Pashinyan was not appointed for Armenia to do well — Yevgeny Satanovsky

October 15 2024, 14:05

Politics

 
Speaking with Alpha News, Russian political scientist Yevgeny Satanovsky commented on Armenian-Russian relations and Russia’s role in Armenian-Azerbaijani talks.
 
“Russia is losing the South Caucasus as a historical region in which it has been present for the last 300 years. Just like Kazakhstan and Central Asia. This is what happens at the moment. We do not know what will happen tomorrow. 

From Erdogan’s point of view, which is largely true, Turkey is acquiring Transcaucasia at the expense of Russia. But Recep Tayyip Erdogan’s appetites are much bigger. They extend to all those regions where the Ottoman Porte once was and to a significant part of the world that had nothing to do with Turkey, and its rulers periodically destroyed the Turkish sultans.

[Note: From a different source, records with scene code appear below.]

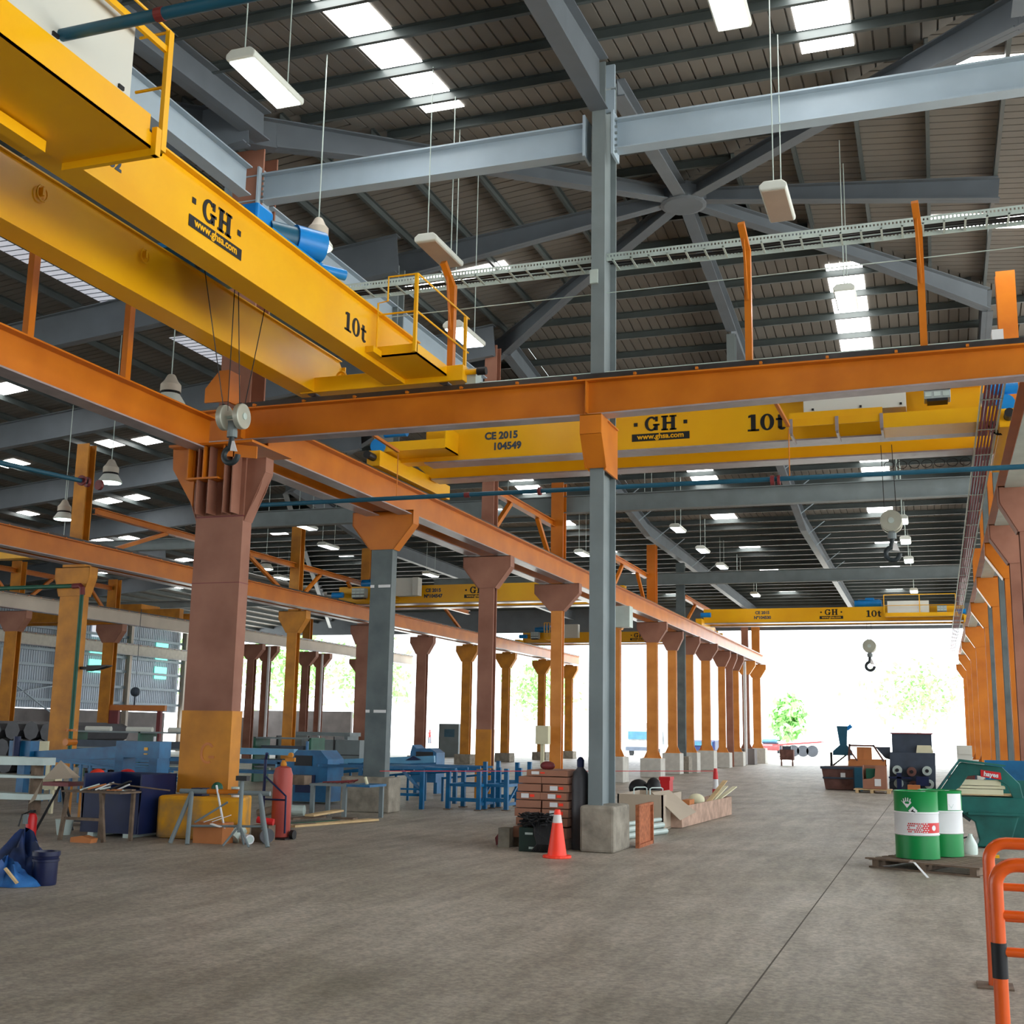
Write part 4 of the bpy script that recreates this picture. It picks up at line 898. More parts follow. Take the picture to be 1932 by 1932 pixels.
hook_block(-2.94, 60.3, 6.05, 7.2, 'y', 'small far hook hanging against the bright opening', [(-0.1, 0, -0.1, 0), (0.1, 0, 0.1, 0)], 1.7)
t = far_crane(-24.4, -11.6, 46.0, 6.95, 0.75, '104547', 'yellow bridge crane over the left bay behind the dark grey column', (-17.75, 7.45, 0.95), (-14.75, 7.35), (-19.7, 7.35), (-21.15, -20.4, 0.75), (-23.2, -22.6), -22.6)
b = B(); b.box(-20.35, 45.3, 7.2, -20.1, 45.7, 7.95); tag(b.build('control_cabinet', 'offwhite'), 'pale cabinet just right of the dark grey column on the left bay crane', 'cabinet')
far_crane(-24.2, -11.6, 70.0, 7.1, 0.62, '104546', 'dim yellow bridge crane far away between the middle columns', (-16.6, 7.5, 0.9), (-14.6, 7.45), (-19.2, 7.4), (-21.8, -20.2, 0.8), (-23.2, -22.7), -22.6)
# old yellow crane in the far left bay
t = thing('bridge_crane', (-42, 47, 7.1), 'old dull yellow crane girder in the far left bay', 'bridge crane')
part('girder', B().box(-48.4, 52, 7.0, -36.3, 52.35, 7.6), 'ochre', t); part('girder', B().box(-48.4, 53.6, 7.0, -36.3, 53.95, 7.5), 'ochre', t)
part('trolley', B().box(-40.2, 52.2, 7.6, -38.8, 53.8, 7.9).cyl((-40, 52.5, 7.5), (-39, 52.5, 7.5), 0.3, n=12), 'ochre', t)
t = thing('bridge_crane', (-30, 31, 7.0), 'yellow crane end with a cream cover at the far left edge', 'bridge crane')
part('girder', B().box(-35.6, 31.2, 7.0, -27.5, 31.6, 7.55), 'yellow', t); part('cover', B().xz([(-28.6, 7.55), (-27.6, 7.55), (-27.9, 7.9), (-28.6, 8.0)], 31.1, 31.7), 'cream', t)

# ---------------------------------------------------------------- lamps
def make_lamp(x, y, z, on, label, ang=0.0, group='oblong pendant lamps'):
    t = thing('pendant_lamp', (x, y, z), label, 'lamp', group)
    prof = [(-0.18,0.0),(0.18,0.0),(0.2,0.03),(0.2,0.08),(0.13,0.14),(-0.13,0.14),(-0.2,0.08),(-0.2,0.03)]
    b = B(); b.xz([(x+a, z+c) for a, c in prof], y-0.6, y+0.6); part('housing', b, 'lampbody', t, bevel=0.02)
    part('diffuser', B().box(x-0.165, y-0.55, z-0.012, x+0.165, y+0.55, z), 'glow' if on else 'lampoff', t)
    zr = zroof(x, y)
    part('hanger_rod', B().cyl((x, y-0.5, z+0.14), (x, y-0.5, zr), 0.009, n=6), 'galv', t); part('hanger_rod', B().cyl((x, y+0.5, z+0.14), (x, y+0.5, zr), 0.009, n=6), 'galv', t)
    return t
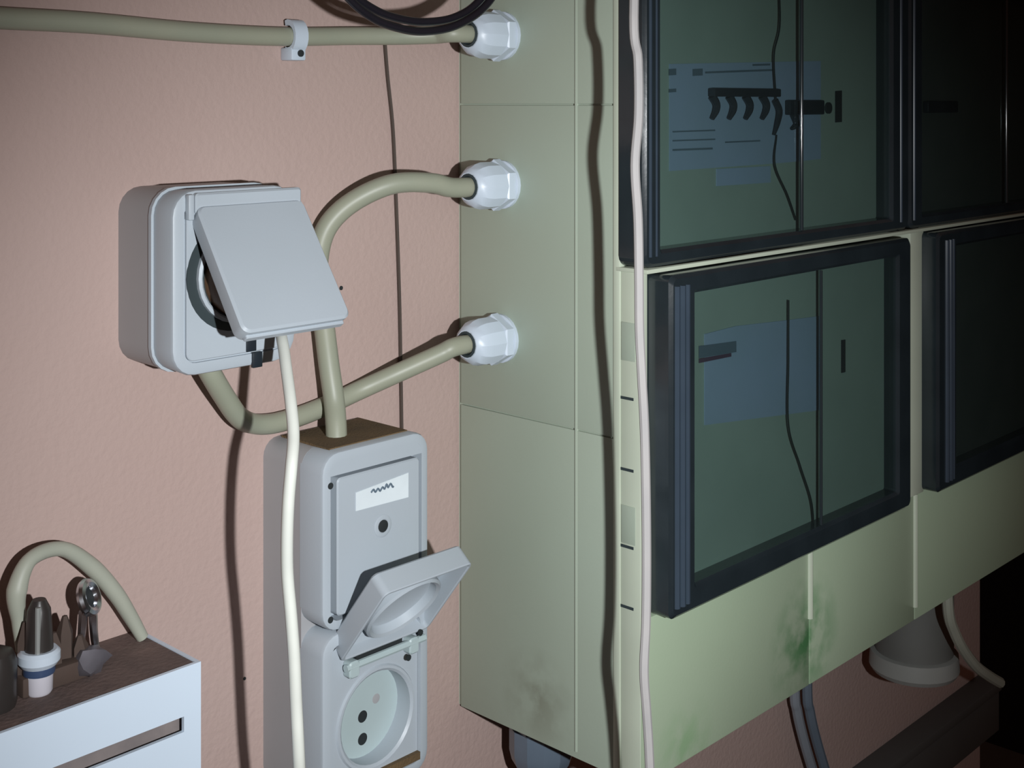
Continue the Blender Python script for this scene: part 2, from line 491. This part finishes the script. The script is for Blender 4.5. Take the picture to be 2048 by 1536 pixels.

But smart, cunning and stubborn Erdogan replaces the history that was with the history that he would like to see,” the expert stressed.

He believes that official Moscow no longer wants to host the talks between Armenia and Azerbaijan, and it has its own reasons for this.

“The Russian leadership does not consider it necessary to host meetings between Aliyev and Pashinyan. Why? Well, for example, because of our relations with Pashinyan. Because our relations with Aliyev have always been normal. But when Russia tried unsuccessfully to mediate despite the fact that conditions were better for the same Karabakh, even at the beginning of the Second Karabakh War, Pashinyan proudly refused and today has done almost everything to break relations with Moscow, if not to break, then to spoil to the limit. 

I call Nikol Pashinyan, from a historical point of view, the Armenian version of Mr. Zelensky for a reason. The Americans didn’t appoint him in Armenia’s favor. In the same way, Zelensky was not appointed for Ukraine to do well. Thank God our relations have not reached the level of Ukrainian-Russian or even Georgian-Russian relations. Maybe they will someday. It’s all a matter of money, effort, and political strategy,” Satanovsky concluded.